Some general confusion reportedly set in. Some members of the press objected to being forced out, arguing that the court is public, which it is. Merchan then began to lecture Costello. “Let the record reflect that the court officers had great difficulty clearing the courtroom because the courtroom is made up primarily of the press,” he said. “And I can appreciate that the press wants to be present for every part of these proceedings. Therefore, this record is not sealed. The press will have access to this record. The fact that I had to clear the courtroom and that the court officers … had great difficulty clearing the courtroom, and that there was argument back and forth between the press and including counsel for the press, goes to why I had to clear the courtroom in the first place. And that is, sir, your conduct is contemptuous right now. I’m putting you on notice that your conduct is contemptuous. If you try to stare me down one more time, I will remove you from the stand.”

“Can I say something please?” Costello asked. “No,” Merchan said. “This is not a conversation.”

After that, Merchan allowed the press and public to reenter and then the jury. But what was that about? Yes, it appears Costello was somewhat disrespectful of the judge. At the same time, Merchan seemed to be channeling, to make two old movie references, Travis Bickle — “You talkin’ to me?” — and Captain Queeg — “I tried to run the ship properly, by the book, but they fought me at every turn.”

By Tuesday morning, many commentators were pronouncing the moment a disaster for the Trump defense, but the bottom line was that it was a moment of supreme weirdness in the trial. And it overshadowed not only Costello’s testimony but something far more important that happened earlier in the day, when Cohen admitted that he had stolen $60,000 from Trump during all the Daniels transactions. Cohen was angry that Trump had cut his bonus, and he responded by stealing the money. “I was angry because of the reduction in the bonus, and I just felt like it was almost like self-help,” Cohen said.

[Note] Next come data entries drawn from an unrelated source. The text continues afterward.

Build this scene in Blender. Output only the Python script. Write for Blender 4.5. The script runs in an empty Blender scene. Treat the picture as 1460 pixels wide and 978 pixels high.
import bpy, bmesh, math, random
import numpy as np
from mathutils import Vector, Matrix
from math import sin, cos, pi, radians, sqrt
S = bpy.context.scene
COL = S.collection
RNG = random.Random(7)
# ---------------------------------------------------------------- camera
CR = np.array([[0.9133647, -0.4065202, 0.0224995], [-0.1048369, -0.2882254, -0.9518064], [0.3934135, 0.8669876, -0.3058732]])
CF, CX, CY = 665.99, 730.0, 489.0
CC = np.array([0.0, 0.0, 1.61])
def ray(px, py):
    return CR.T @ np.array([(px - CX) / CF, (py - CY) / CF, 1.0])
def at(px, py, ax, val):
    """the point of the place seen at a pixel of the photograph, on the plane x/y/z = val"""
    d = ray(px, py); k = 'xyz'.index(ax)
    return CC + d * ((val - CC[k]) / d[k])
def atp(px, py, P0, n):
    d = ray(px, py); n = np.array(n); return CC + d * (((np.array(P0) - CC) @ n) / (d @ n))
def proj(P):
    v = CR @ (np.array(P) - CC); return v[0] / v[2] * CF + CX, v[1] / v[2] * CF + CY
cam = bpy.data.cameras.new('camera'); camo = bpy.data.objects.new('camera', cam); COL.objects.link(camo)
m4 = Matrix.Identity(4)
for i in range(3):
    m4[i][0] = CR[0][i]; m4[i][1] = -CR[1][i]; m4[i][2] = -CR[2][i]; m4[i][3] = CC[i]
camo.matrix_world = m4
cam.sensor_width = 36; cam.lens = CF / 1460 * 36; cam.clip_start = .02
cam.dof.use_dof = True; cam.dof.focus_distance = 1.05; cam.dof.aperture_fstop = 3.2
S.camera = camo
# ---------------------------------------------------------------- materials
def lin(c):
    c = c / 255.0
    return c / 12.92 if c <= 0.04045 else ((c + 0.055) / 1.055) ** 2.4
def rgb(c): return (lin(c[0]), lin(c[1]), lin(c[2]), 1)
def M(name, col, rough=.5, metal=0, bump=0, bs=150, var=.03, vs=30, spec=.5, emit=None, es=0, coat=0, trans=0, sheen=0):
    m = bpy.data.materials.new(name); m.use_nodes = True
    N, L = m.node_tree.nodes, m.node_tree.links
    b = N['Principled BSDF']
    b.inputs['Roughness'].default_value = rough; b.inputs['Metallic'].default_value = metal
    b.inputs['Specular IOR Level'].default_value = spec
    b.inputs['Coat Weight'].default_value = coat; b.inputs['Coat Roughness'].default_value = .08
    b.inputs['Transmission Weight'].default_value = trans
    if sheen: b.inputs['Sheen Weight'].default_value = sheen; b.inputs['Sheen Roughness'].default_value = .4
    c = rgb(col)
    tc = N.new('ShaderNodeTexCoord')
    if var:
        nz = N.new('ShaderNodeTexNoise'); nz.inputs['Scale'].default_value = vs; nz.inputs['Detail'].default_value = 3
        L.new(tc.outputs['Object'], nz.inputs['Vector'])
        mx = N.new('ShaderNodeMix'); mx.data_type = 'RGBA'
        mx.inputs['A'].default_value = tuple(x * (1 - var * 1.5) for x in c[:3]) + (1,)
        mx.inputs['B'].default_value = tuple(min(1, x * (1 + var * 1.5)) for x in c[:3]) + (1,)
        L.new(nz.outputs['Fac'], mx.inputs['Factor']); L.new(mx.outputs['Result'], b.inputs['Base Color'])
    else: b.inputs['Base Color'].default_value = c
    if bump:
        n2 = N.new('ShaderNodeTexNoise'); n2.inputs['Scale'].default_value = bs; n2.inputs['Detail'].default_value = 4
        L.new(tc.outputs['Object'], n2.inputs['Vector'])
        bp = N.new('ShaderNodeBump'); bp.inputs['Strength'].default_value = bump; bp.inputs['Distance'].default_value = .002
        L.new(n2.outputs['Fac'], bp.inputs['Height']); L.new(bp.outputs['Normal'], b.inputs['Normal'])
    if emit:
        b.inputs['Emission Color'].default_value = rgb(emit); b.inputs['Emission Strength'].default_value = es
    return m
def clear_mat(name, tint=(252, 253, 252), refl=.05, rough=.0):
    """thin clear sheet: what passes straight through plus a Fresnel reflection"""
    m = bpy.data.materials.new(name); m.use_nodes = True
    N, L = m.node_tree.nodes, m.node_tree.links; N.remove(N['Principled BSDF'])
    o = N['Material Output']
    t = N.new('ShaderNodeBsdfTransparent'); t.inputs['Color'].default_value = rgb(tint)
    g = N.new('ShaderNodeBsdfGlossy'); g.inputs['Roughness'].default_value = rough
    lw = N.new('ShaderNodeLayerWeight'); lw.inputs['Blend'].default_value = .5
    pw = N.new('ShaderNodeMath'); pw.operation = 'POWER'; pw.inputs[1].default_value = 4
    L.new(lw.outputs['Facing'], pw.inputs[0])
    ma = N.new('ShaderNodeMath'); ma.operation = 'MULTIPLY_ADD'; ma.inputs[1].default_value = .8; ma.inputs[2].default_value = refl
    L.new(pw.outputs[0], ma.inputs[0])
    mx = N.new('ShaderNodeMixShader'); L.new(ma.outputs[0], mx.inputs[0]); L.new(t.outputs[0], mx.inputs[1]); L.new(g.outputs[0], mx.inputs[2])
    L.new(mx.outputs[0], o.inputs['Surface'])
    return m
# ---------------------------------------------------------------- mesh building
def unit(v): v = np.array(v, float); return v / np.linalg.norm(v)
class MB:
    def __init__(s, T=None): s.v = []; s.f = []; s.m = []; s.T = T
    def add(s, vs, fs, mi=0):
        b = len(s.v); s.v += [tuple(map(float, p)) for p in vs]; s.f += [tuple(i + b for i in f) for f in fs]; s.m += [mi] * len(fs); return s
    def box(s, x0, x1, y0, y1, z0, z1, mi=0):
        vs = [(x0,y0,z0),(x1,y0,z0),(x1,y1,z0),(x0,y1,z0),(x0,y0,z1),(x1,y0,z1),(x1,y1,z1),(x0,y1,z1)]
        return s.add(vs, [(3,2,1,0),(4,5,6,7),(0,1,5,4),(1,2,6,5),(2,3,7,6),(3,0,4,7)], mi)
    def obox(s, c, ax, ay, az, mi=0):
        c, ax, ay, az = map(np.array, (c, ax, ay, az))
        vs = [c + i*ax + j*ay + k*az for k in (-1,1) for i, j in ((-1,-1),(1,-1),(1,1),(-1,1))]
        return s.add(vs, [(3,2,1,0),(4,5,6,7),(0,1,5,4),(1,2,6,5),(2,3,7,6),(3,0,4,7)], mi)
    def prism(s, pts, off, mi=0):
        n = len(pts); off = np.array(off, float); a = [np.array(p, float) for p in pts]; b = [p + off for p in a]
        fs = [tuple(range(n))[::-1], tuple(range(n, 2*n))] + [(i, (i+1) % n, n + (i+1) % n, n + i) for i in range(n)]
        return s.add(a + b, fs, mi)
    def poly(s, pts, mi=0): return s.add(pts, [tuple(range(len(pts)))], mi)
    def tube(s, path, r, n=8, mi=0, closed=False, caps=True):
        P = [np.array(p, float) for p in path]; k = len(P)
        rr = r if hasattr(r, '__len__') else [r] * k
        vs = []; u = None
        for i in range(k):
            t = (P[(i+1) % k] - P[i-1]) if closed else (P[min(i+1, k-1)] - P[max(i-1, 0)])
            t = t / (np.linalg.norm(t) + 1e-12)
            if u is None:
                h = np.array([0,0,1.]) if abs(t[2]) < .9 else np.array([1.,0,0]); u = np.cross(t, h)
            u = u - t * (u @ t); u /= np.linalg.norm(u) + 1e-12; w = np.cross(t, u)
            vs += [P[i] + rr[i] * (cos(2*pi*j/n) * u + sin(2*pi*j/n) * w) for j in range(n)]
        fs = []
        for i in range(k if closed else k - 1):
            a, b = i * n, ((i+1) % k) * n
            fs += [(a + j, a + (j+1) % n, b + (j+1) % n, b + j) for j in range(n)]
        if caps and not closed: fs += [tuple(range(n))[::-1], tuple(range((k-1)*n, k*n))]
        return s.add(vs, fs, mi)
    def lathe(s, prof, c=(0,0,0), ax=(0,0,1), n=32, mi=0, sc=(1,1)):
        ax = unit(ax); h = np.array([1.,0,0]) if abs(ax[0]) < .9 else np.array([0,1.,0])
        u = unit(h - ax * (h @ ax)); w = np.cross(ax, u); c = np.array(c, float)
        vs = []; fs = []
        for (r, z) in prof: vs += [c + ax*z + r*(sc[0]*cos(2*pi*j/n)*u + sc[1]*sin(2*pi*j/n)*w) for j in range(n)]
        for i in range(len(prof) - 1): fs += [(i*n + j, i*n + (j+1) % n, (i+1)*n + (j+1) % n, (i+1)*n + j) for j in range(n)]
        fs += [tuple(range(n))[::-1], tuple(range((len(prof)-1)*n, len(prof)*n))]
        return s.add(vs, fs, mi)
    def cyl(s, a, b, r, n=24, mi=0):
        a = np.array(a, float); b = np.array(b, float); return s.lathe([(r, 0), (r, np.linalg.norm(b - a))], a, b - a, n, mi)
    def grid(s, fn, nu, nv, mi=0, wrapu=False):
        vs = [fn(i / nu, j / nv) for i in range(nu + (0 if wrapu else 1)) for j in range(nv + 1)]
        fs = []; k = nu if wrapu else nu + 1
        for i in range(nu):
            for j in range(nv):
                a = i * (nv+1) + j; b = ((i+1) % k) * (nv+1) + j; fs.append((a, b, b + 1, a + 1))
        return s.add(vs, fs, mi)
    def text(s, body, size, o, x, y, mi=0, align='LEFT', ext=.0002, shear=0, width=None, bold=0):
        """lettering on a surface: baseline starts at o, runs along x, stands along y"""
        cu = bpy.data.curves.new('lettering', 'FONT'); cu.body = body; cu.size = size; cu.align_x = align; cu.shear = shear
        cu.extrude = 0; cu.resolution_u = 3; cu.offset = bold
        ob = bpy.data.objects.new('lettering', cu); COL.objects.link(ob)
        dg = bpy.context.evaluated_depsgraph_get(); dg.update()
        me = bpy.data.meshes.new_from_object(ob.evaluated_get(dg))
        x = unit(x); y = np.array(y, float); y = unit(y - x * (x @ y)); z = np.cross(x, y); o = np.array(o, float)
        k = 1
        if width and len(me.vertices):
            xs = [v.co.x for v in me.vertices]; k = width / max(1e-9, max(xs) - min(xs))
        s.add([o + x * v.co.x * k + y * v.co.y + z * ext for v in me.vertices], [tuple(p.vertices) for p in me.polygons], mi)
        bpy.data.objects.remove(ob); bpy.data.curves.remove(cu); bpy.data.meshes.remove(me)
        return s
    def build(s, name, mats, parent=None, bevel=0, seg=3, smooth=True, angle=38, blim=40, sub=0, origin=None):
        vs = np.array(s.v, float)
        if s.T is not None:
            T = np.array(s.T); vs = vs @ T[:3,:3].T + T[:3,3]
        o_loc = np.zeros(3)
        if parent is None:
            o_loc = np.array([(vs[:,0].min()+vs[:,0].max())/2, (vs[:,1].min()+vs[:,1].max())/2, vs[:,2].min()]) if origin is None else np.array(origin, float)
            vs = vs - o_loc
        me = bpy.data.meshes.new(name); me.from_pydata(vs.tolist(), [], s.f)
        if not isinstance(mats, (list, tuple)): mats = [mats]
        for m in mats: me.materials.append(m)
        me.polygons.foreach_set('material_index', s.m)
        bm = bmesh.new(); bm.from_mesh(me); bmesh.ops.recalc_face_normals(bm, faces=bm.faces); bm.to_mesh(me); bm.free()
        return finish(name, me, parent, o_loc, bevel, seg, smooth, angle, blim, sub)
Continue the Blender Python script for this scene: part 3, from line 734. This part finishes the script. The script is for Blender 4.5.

Remember that Cohen is a key part, perhaps the key part, of the prosecution’s case against Trump. “Mr. Cohen is the only witness offering testimony linking Mr. Trump to the records that prosecutors say were falsified,” reported the New York Times. Cohen is “the only witness who directly ties Trump to an alleged scheme to falsify business records,” reported the Washington Post. Cohen’s word is absolutely critical to the prosecution’s case, and it took some very big hits on Monday, regardless of what other weirdness took hold of the trial.